Ein magischer Moment im Pulverturm
Beim Klavierspielen rast meine rechte Hand, die linke ist langsamer. Meine Gefühle sind wie meine linke Hand. Sie kommen später.
Ich sitze im Pulverturm und arbeite an meinen Übersetzungen. Der Pulverturm ist ein großes historisches Gebäude im Lemberger Zentrum. Der Turm ist über 400 Jahre alt und gehört schon seit Jahrzehnten dem Lemberger Architektenverband. Zu friedlichen Zeiten werden hier Vorstandssitzungen des Architektenverbands abgehalten. Heute gehört der Raum dem Koordinationsbüro der Tarnnetzflechterinnen.
Ein Tarnnetz sieht wie ein Riesenspinngewebe in Laubfarben aus. Man braucht die Netze im Krieg, um sich camouflieren zu können. Für unterschiedliche Regionen gibt es auch unterschiedliche Farben, die der Landschaftspalette entsprechen. Menschen kommen hierher, um zu helfen. Jede halbe Stunde gibt es ein paar neue Gesichter zu sehen.
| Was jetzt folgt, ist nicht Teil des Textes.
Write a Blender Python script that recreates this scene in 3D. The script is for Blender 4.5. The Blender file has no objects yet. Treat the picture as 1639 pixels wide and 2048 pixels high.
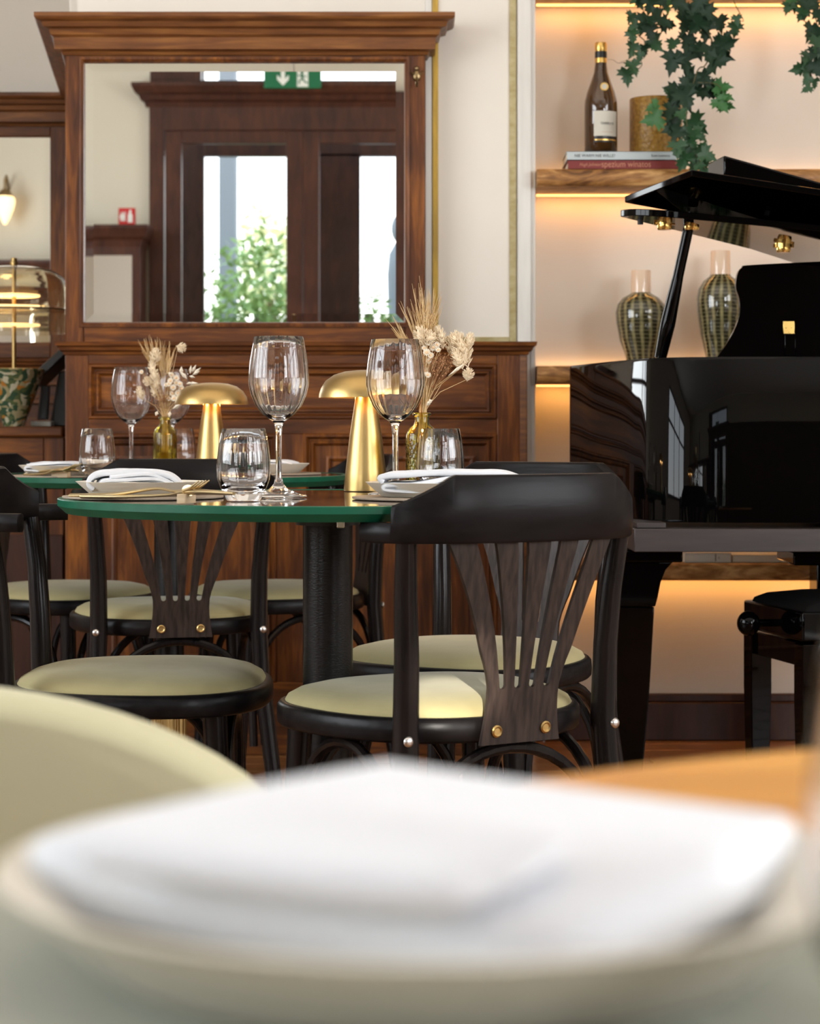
import bpy, math, random
from mathutils import Vector, Matrix
random.seed(7)
sc = bpy.context.scene
PI = math.pi
# ------------------------------------------------------------------ camera
F = 4230.0            # focal length in pixels of the 1639 x 2048 frame
HZ = 857.0            # horizon row
H = 0.852             # eye height
cd = bpy.data.cameras.new('camera')
cam = bpy.data.objects.new('camera', cd)
sc.collection.objects.link(cam)
cam.location = (0, 0, H)
cam.rotation_euler = (PI/2, 0, 0)
cd.sensor_fit = 'VERTICAL'
cd.sensor_height = 36.0
cd.lens = F/2048*36.0
cd.shift_y = -(1024-HZ)/2048
cd.clip_start = 0.02
cd.clip_end = 200
cd.dof.use_dof = True
cd.dof.focus_distance = 3.35
cd.dof.aperture_fstop = (cd.lens/1000)/0.0078
sc.camera = cam
# ------------------------------------------------------------------ colour and world
sc.view_settings.view_transform = 'Standard'
sc.view_settings.look = 'None'
sc.view_settings.gamma = 1.0
sc.view_settings.use_curve_mapping = False
sc.view_settings.exposure = 0.26
W = bpy.data.worlds.new('sky'); sc.world = W; W.use_nodes = True
wn = W.node_tree.nodes; wl = W.node_tree.links; wn.clear()
wo = wn.new('ShaderNodeOutputWorld'); wb = wn.new('ShaderNodeBackground')
wc = wn.new('ShaderNodeTexCoord'); ws = wn.new('ShaderNodeSeparateXYZ'); wr = wn.new('ShaderNodeValToRGB')
wl.new(wc.outputs['Generated'], ws.inputs[0]); wl.new(ws.outputs['Z'], wr.inputs[0])
wr.color_ramp.elements[0].position = 0.0; wr.color_ramp.elements[0].color = (1, 1, 0.98, 1)
wr.color_ramp.elements[1].position = 0.7; wr.color_ramp.elements[1].color = (0.55, 0.75, 1, 1)
wl.new(wr.outputs[0], wb.inputs[0]); wb.inputs[1].default_value = 3.2
wl.new(wb.outputs[0], wo.inputs[0])

def area(name, loc, rot, sx, sy, power, col):
    l = bpy.data.lights.new(name, 'AREA'); l.shape = 'RECTANGLE'
    l.size = sx; l.size_y = sy; l.energy = power; l.color = col
    o = bpy.data.objects.new(name, l); sc.collection.objects.link(o)
    o.location = loc; o.rotation_euler = rot
    return o
# daylight standing in the windows of the room (left wall, right wall, back wall beside the doors)
area('daylight_left_window', (-4.24, 1.6, 1.95), (0, -PI/2, 0), 2.2, 3.6, 150, (0.90, 0.96, 1.0))
area('daylight_back_window', (2.9, -1.95, 1.9), (PI/2, 0, 0), 1.1, 2.0, 95, (0.97, 0.98, 1.0))
area('daylight_right_window', (3.54, 1.2, 1.9), (0, PI/2, 0), 2.0, 2.4, 85, (0.98, 0.98, 1.0))
area('ceiling_fill', (-0.3, 2.6, 3.62), (0, 0, 0), 3.2, 3.2, 20, (1.0, 0.86, 0.70))  # added soft warm fill below the ceiling, not a fixture
sp = bpy.data.lights.new('added_sun_spot', 'SPOT'); sp.energy = 1900; sp.spot_size = math.radians(1.9); sp.spot_blend = 0.6  # added spot making the sun patch on the nearest cushion, no real lamp
sp.color = (1, .94, .84); sp.shadow_soft_size = 0.015
spo = bpy.data.objects.new('added_sun_spot', sp); sc.collection.objects.link(spo)
spo.location = (.32, -1.5, 2.05)
spo.rotation_euler = (Vector((.062, 2.86, .50))-Vector(spo.location)).to_track_quat('-Z', 'Y').to_euler()

# ------------------------------------------------------------------ helpers
def P(px, py, d):
    return Vector(((px-819.5)*d/F, d, H-(py-HZ)*d/F))
def PX(px, d): return (px-819.5)*d/F
def PZ(py, d): return H-(py-HZ)*d/F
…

Der Turm ist dreistöckig. Im dritten Stock steht ein Flügel. Dieser Stock ist ein Konzertsaal mit einer Bühne, auf der ich mit meinem Laptop gemütlich sitze. Ab und zu unterbreche ich meine Arbeit, um Klavier zu spielen.
Mir fallen die Übungen ein, die ich vor einem halben Jahr lernte, als ich mir ein E-Piano gekauft hatte. Es fiel mir immer schwer, die linke Hand mit der rechten zu synchronisieren. Sie haben unterschiedliche Tempi. Die rechte Hand rast fort, die linke verspätet sich immer ein bisschen.
Meine Gefühle sind wie meine linke Hand. Sie schaffen es nicht, mit meinem schnellen Verstand mitzuhalten. Sie kommen fast immer spät nach den Ereignissen, die sie hervorgerufen haben. Etwas Ähnliches habe ich einmal bei Nietzsche gelesen: „Der Deutsche schleppt an seiner Seele; er schleppt an allem, was er erlebt.“So ungefähr geht es auch mir.
Während ich arbeite, muss ich mit plötzlichen Anfällen einer unfassbaren Müdigkeit kämpfen. Das passiert jetzt öfters, wenn es zu Spannungen im Kriegstheater kommt. Ich mache wieder eine kleine Pause am Klavier. Es gibt hier viele Tarnnetzflechterinnen. Eine davon kommt zu mir und fragt: „Darf ich?“Ich nicke und stehe auf. Sie setzt sich hin und spielt zwei schöne Stücke. Ich begreife, dass Musik ihr Beruf ist. Es gibt einen Applaus von Freiwilligen im Saal. Ich frage die Frau, ob sie das Lied „Jalowytsja“kennt. Es ist ein altes ukrainisches Volkslied mit einer fröhlichen Melodie. „Nein, ich kenne nicht viele Volkslieder, ich bin Musiktheoretikerin. Aber ich kann es aufschreiben, wenn Sie einen Kuli haben.“
Ich singe und sehe, wie unter ihrer Hand auf einem Blatt Papier eine Notenschrift entsteht. Magisch. Wir versuchen, mein Singen und ihr Klavier zusammenzubringen. Bevor sie geht, schreibe ich ihr noch den Text auf. Ihn kann man freilich im Internet finden. Aber hier ist das Lied wie von selbst entstanden und steht mithilfe meiner neuen Freundin jetzt auf Papier. Ein Zeugnis dafür, dass wir alles Wichtige in uns selbst tragen.